Corria o ano de 1974 que nos premiaria em agosto com o chamado “Jazz Piano Solo”. Apenas um concerto no Municipal no dia 10. No programa, Marian McPartland, Ellis Larkins, Teddy Wilson e Earl Hines. Claro que naquela época ainda não havia os “festivais”. Então, o Jazz era apresentado em récita de gala, tendo como palco o Teatro Municipal. Foi lá que assistimos Sarah, Ella, Carmen, Errol Garner, Duke Ellington, M.J.Q., Bill Evans, Charles Tolliver, Horace Silver e muitos outros.
E foi realmente uma noite mágica. O espetáculo foi aberto por Marian McPartland interpretando um “Saint Louis Blues” em boogie-woogie (homenagem a Hines ?) surpreendente. Seguiu com “All the Things You Are” explorando todas as possibilidades harmônicas do clássico de Jerome Kern. Executou mais uns dois ou três “standards” e mergulhou num “Gershwin Medley” desenvolvido em vários andamentos (“A Foggy Day”, “I Loves You Porgy” e “Fascinatin’ Rhythm”). E fechou com um clássico do dixieland, o famoso “Royal Garden Blues” talvez relembrando o passado com o marido Jimmy McPartland.
Seguiu-se Ellis Larkins, um habilidoso pesquisador de harmonias mas, um amante dos andamentos bem lentos. Sua melhor performance foi em “What’s New ?”.
Teddy Wilson, para nós era a grande atração e realmente não decepcionou. Seu número de abertura foi “Sophisticated Lady” e prosseguiu na jornada ellingtoniana emendando "Satin Doll”, “Prelude to a Kiss” e “Take the “A” Train”. Gershwin também teve um medley executado com a finesse de Wilson : “It Ain’t Necessarily So”,”The Man I Love”, “Liza” e “Someone to Watch Over Me”. Clássicos como “Stompin at the Savoy”, “Flying Home” e “Body and Soul” deslumbraram a platéia. E o fecho em andamento ultra rápido foi “Love”.
Earl “Fatha” Hines daria a palavra final ao grande espetáculo.
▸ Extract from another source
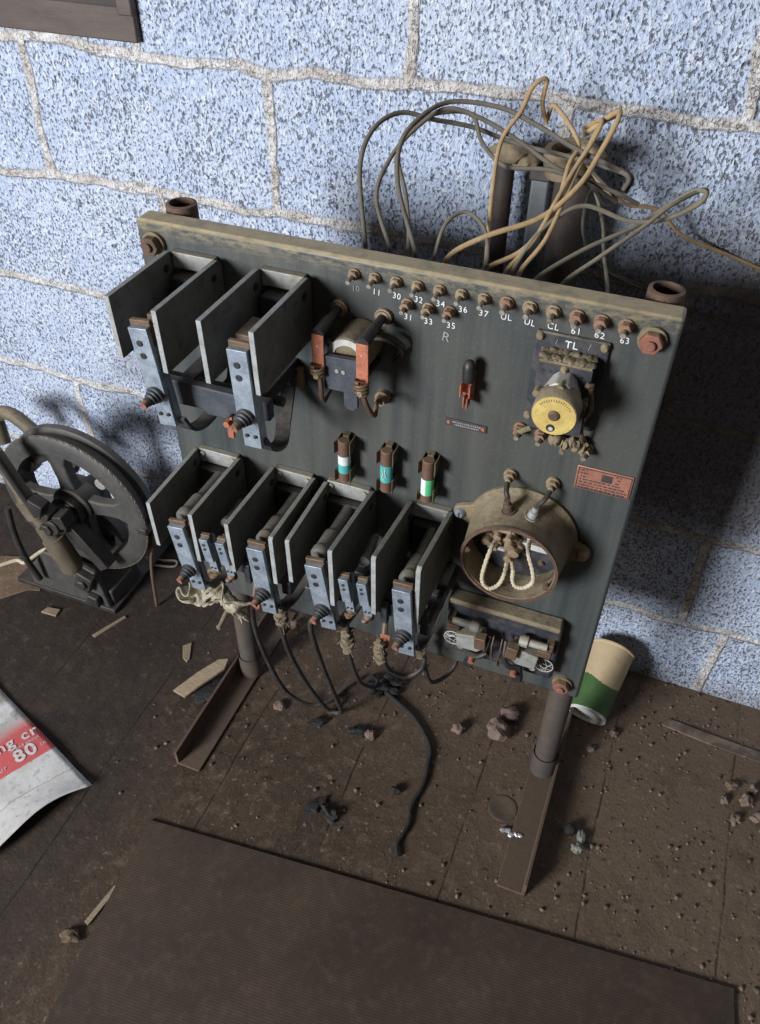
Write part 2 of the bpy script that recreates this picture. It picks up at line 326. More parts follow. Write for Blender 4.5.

Começou com “Sweet Lorraine”, um dos clássicos de seu repertório e homenageou a platéia com um “Garota de Ipanema”. “Bluesette”, de Toots Thielemans veio em seguida, para arrematar com o seu cavalo de batalha “Tea for two”.
Todo o mundo feliz, sorrindo e comentando o que viram e ouviram. Nós ,com Nelson Reis, fomos para os camarins em busca dos autógrafos. Hines ocupou sózinho um camarim e já sem peruca mandou que entrassem todos. Distribuiu sua foto para os admiradores e, respondendo pergunta de um fã sobre se tocava música clássica respondeu “Nasci com o Jazz, cresci com o Jazz e vou morrer com o Jazz. Só toco Jazz!"
Fomos em seguida procurar os outros pianistas. Por sorte, estavam todos num mesmo camarim onde tinha um piano armário. Wilson e Marian sentados lado a lado, procuravam um acorde de passagem para o tema “By the Time I Get to Phoenix”. Várias tentativas foram feitas, sem resultado. De repente, a mão de Ellis Larkins desceu entre os dois e feriu o teclado com incrível precisão. O acorde se encaixou como uma luva, como diriam os antigos. Wilson levantou-se rápido e tirando uma nota de dez cruzeiros do bolso da calça estendeu-a para Larkins. Entre risadas dos presentes este recusou, dizendo: “Passa lá em casa que eu tenho mais para te ensinar.”
Que noite!
Um comentário:
No dia seguinte (11 de agosto de 1974), Marian McPartland, Ellis Larkins, Teddy Wilson e Earl Hines fizeram uma apresentação no Rio de Janeiro Country Club.